Stolz a pratiqué le courte-piste jusqu’au début de l’adolescence, avant de se consacrer entièrement au longue-piste. Quelques années plus tard, il s’est qualifié pour les Jeux de Pékin à l’âge de 17 ans.

« J’ai toujours bien senti la glace, mais je suis devenu plus fort, a-t-il noté. J’ai commencé à me renforcer en travaillant avec Bob, il y a quatre ans. J’ai fait beaucoup plus de musculation et de vélo. Je suis devenu vraiment fort et j’ai gardé mon feeling de la glace. »

Ce n’est pas Laurent Dubreuil qui va le contredire.
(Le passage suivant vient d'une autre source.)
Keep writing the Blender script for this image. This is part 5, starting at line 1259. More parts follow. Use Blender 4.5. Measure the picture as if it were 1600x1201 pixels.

Se partager le fromage avec les  Néerlandais

Grâce à ses succès de l’an dernier, Stolz a signé un contrat de trois ans avec une équipe professionnelle néerlandaise, Team Albert Heijn Zaanlander, nom d’un fromage gouda exclusif à une grande chaîne d’épiceries. Commerciale avant tout, cette entente lui donne aussi accès à des camps avec ses coéquipiers néerlandais, comme ce stage de vélo qu’il a effectué dans les Alpes italiennes, l’automne dernier. Aime-t-il le fromage, au moins ? « Le fromage, c’est bon », a-t-il répondu avec la désinvolture d’un adolescent, faisant éclater de rire son coach Bob.

Le groupe B pour Dubreuil

Ralenti par une tendinite à un genou avant le début de la saison, Dubreuil n’a pas été en mesure de retrouver sa compétitivité sur 1000 m. Le médaillé d’argent olympique sur la distance s’est donc promené entre les groupes A et B durant la saison. À Québec, il s’élancera dans le groupe B ce vendredi. Sa participation à cette épreuve est seulement motivée par le processus de qualification nationale pour les Championnats du monde par distances individuelles de Calgary, du 15 au 18 février. Et encore, il y accorde peu d’importance. « Si je ne me classe pas, à la limite, je m’en fous, je n’ai pas de chance de médaille », a tranché Dubreuil. Le 1000 m a cependant une importance capitale pour les Mondiaux sprint d’Inzell, en mars, où il calcule figurer parmi les cinq meilleurs au cumulatif 500/1000 m à l’heure actuelle.